— start —

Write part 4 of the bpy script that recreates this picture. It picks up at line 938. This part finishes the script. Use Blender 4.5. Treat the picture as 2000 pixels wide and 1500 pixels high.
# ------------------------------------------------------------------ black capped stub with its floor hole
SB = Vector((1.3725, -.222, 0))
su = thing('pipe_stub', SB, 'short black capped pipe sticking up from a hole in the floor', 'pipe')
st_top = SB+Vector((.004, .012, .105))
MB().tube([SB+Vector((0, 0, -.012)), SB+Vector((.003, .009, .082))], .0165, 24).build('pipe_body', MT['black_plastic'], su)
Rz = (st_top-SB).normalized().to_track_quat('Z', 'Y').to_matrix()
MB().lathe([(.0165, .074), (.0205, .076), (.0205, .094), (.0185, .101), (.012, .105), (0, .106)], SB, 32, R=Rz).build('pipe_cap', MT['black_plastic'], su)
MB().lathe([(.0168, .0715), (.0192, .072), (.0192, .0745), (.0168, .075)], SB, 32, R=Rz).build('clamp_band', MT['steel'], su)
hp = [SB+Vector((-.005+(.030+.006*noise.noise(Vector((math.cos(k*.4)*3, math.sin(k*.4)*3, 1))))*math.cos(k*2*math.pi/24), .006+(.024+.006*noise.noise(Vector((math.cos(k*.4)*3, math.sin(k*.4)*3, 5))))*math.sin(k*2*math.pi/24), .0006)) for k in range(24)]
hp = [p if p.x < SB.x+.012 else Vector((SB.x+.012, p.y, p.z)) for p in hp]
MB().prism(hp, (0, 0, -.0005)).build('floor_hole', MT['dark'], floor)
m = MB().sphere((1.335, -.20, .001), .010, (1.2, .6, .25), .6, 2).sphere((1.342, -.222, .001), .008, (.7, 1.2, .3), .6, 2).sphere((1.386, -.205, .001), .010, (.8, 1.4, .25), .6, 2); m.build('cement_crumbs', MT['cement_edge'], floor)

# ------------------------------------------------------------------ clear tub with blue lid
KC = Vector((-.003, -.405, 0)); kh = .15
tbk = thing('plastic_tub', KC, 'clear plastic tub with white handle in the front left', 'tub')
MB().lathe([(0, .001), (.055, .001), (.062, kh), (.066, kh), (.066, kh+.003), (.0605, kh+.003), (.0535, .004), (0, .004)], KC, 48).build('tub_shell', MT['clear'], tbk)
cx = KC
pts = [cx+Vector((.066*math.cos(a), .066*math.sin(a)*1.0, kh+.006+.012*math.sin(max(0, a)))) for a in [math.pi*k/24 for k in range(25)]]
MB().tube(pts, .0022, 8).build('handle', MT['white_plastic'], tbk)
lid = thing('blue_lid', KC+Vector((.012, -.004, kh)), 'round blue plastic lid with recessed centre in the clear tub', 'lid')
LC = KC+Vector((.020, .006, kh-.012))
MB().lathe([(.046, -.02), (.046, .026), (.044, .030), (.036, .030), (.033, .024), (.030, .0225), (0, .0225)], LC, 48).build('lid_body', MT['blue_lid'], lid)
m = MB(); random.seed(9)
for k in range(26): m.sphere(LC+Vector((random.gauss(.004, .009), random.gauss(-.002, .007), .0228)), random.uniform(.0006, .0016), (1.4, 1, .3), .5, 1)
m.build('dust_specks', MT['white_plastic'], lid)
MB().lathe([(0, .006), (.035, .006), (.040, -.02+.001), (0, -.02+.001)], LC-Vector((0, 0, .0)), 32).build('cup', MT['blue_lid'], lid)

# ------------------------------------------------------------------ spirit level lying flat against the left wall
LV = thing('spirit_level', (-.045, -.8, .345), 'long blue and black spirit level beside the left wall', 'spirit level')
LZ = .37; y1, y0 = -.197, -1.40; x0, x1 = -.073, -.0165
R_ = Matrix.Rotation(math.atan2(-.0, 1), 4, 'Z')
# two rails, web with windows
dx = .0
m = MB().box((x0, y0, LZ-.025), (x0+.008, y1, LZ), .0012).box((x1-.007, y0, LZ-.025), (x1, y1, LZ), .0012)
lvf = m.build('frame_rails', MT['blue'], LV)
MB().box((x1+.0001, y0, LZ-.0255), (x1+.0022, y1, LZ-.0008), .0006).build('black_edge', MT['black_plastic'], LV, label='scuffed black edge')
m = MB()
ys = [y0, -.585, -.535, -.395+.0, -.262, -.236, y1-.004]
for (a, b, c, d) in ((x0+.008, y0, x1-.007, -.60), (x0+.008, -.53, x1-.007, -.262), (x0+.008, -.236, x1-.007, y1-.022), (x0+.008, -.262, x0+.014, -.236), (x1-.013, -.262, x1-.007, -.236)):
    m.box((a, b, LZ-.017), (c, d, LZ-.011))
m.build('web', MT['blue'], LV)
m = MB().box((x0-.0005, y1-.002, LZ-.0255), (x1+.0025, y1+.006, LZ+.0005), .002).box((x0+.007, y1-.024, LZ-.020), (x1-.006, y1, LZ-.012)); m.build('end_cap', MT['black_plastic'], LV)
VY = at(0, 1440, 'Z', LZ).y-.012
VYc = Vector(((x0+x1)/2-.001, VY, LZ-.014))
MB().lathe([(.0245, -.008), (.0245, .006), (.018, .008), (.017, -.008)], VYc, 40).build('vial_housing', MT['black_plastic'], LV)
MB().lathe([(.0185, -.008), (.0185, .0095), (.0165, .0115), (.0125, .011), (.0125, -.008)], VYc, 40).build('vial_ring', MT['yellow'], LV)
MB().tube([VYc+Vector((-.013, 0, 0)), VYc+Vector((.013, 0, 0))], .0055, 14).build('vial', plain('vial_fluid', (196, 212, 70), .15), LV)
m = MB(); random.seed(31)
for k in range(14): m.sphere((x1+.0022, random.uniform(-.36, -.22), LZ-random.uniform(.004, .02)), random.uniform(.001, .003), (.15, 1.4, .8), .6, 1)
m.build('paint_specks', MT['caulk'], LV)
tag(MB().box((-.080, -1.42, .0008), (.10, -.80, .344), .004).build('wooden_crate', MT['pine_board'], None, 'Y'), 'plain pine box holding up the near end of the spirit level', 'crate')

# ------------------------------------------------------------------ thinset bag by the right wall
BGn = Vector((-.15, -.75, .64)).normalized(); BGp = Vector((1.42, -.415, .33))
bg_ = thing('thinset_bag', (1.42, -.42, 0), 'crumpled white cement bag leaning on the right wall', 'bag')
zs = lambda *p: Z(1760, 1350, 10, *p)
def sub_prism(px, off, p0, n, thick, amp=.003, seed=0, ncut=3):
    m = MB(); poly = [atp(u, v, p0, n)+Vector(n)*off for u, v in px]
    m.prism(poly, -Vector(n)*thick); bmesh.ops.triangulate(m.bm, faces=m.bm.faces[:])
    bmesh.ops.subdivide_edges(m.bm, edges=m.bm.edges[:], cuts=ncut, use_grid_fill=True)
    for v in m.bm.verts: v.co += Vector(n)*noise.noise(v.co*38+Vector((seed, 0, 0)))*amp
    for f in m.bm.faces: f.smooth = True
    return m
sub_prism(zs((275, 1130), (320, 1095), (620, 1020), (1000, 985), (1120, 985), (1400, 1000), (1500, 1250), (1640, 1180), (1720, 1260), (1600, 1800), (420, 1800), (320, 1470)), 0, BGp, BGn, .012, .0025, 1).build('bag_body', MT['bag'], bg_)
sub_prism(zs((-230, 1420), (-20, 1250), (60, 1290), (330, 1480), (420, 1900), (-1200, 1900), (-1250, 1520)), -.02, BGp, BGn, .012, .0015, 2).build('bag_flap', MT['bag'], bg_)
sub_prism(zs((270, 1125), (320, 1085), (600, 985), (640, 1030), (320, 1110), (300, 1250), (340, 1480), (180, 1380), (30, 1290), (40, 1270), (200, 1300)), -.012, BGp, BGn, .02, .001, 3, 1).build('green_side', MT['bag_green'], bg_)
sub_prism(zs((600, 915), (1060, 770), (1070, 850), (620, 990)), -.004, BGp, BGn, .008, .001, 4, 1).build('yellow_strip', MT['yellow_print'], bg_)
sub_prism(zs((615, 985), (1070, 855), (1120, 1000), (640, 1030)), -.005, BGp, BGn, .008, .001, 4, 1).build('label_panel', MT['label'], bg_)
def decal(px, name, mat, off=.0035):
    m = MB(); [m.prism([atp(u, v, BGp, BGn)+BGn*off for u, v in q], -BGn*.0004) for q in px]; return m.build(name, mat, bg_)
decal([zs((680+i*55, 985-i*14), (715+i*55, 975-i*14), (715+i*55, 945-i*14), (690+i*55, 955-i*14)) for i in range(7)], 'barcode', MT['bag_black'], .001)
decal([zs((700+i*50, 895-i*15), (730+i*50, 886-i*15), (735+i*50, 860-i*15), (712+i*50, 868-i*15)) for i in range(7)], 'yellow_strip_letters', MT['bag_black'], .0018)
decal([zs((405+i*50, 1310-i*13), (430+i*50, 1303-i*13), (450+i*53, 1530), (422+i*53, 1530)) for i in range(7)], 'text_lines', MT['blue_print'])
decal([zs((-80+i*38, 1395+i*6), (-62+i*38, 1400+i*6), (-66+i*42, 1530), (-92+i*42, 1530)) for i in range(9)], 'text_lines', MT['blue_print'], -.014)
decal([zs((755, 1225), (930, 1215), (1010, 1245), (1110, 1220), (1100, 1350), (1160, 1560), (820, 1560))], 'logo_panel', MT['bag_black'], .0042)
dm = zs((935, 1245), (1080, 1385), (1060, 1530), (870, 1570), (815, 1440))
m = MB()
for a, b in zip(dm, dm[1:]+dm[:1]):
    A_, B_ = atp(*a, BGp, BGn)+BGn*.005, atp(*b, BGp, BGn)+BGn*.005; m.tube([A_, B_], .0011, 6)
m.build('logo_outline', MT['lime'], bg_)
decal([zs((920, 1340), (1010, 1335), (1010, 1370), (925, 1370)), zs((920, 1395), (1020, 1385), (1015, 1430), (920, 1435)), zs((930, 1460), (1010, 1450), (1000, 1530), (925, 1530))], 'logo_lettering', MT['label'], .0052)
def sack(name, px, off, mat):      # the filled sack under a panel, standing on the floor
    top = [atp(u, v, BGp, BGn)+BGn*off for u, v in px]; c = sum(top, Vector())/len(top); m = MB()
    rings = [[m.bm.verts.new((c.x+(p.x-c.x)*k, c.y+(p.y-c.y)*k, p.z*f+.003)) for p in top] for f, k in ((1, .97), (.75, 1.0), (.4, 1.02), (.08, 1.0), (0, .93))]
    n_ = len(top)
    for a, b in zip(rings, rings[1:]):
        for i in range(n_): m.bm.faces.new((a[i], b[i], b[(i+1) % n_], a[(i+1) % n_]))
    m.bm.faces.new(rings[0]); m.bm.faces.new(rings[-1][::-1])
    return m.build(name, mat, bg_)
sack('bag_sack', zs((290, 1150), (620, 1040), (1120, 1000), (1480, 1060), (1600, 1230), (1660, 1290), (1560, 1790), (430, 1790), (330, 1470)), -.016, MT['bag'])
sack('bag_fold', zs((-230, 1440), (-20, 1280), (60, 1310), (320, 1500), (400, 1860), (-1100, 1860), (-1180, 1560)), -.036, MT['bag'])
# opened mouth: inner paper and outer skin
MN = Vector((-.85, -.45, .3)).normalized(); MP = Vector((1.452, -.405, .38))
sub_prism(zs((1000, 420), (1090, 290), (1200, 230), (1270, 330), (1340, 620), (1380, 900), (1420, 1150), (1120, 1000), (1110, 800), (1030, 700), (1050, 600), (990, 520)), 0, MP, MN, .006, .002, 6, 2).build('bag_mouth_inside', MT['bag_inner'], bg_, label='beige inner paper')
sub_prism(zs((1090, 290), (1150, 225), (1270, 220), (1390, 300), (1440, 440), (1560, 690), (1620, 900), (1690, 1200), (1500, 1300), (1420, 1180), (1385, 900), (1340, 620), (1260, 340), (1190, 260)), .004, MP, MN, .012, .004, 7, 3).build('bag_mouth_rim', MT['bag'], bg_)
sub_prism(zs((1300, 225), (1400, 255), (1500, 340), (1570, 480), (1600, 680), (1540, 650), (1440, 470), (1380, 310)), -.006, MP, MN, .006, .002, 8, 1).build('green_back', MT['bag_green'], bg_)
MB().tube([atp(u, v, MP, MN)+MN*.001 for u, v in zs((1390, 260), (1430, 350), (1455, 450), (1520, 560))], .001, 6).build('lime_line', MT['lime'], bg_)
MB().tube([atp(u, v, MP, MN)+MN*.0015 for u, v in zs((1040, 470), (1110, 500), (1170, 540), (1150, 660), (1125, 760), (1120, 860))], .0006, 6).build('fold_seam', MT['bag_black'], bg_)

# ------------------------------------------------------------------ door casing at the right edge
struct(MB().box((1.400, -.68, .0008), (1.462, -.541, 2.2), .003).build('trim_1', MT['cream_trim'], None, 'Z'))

— end —

● **Problem requirements**:
Verbatim output is expected for the lines from the start of the data to the line in which "m.build('cement_crumbs', MT['cement_edge'], floor)" appears, both included.

● **Right answer**:
Write part 4 of the bpy script that recreates this picture. It picks up at line 938. This part finishes the script. Use Blender 4.5. Treat the picture as 2000 pixels wide and 1500 pixels high.
# ------------------------------------------------------------------ black capped stub with its floor hole
SB = Vector((1.3725, -.222, 0))
su = thing('pipe_stub', SB, 'short black capped pipe sticking up from a hole in the floor', 'pipe')
st_top = SB+Vector((.004, .012, .105))
MB().tube([SB+Vector((0, 0, -.012)), SB+Vector((.003, .009, .082))], .0165, 24).build('pipe_body', MT['black_plastic'], su)
Rz = (st_top-SB).normalized().to_track_quat('Z', 'Y').to_matrix()
MB().lathe([(.0165, .074), (.0205, .076), (.0205, .094), (.0185, .101), (.012, .105), (0, .106)], SB, 32, R=Rz).build('pipe_cap', MT['black_plastic'], su)
MB().lathe([(.0168, .0715), (.0192, .072), (.0192, .0745), (.0168, .075)], SB, 32, R=Rz).build('clamp_band', MT['steel'], su)
hp = [SB+Vector((-.005+(.030+.006*noise.noise(Vector((math.cos(k*.4)*3, math.sin(k*.4)*3, 1))))*math.cos(k*2*math.pi/24), .006+(.024+.006*noise.noise(Vector((math.cos(k*.4)*3, math.sin(k*.4)*3, 5))))*math.sin(k*2*math.pi/24), .0006)) for k in range(24)]
hp = [p if p.x < SB.x+.012 else Vector((SB.x+.012, p.y, p.z)) for p in hp]
MB().prism(hp, (0, 0, -.0005)).build('floor_hole', MT['dark'], floor)
m = MB().sphere((1.335, -.20, .001), .010, (1.2, .6, .25), .6, 2).sphere((1.342, -.222, .001), .008, (.7, 1.2, .3), .6, 2).sphere((1.386, -.205, .001), .010, (.8, 1.4, .25), .6, 2); m.build('cement_crumbs', MT['cement_edge'], floor)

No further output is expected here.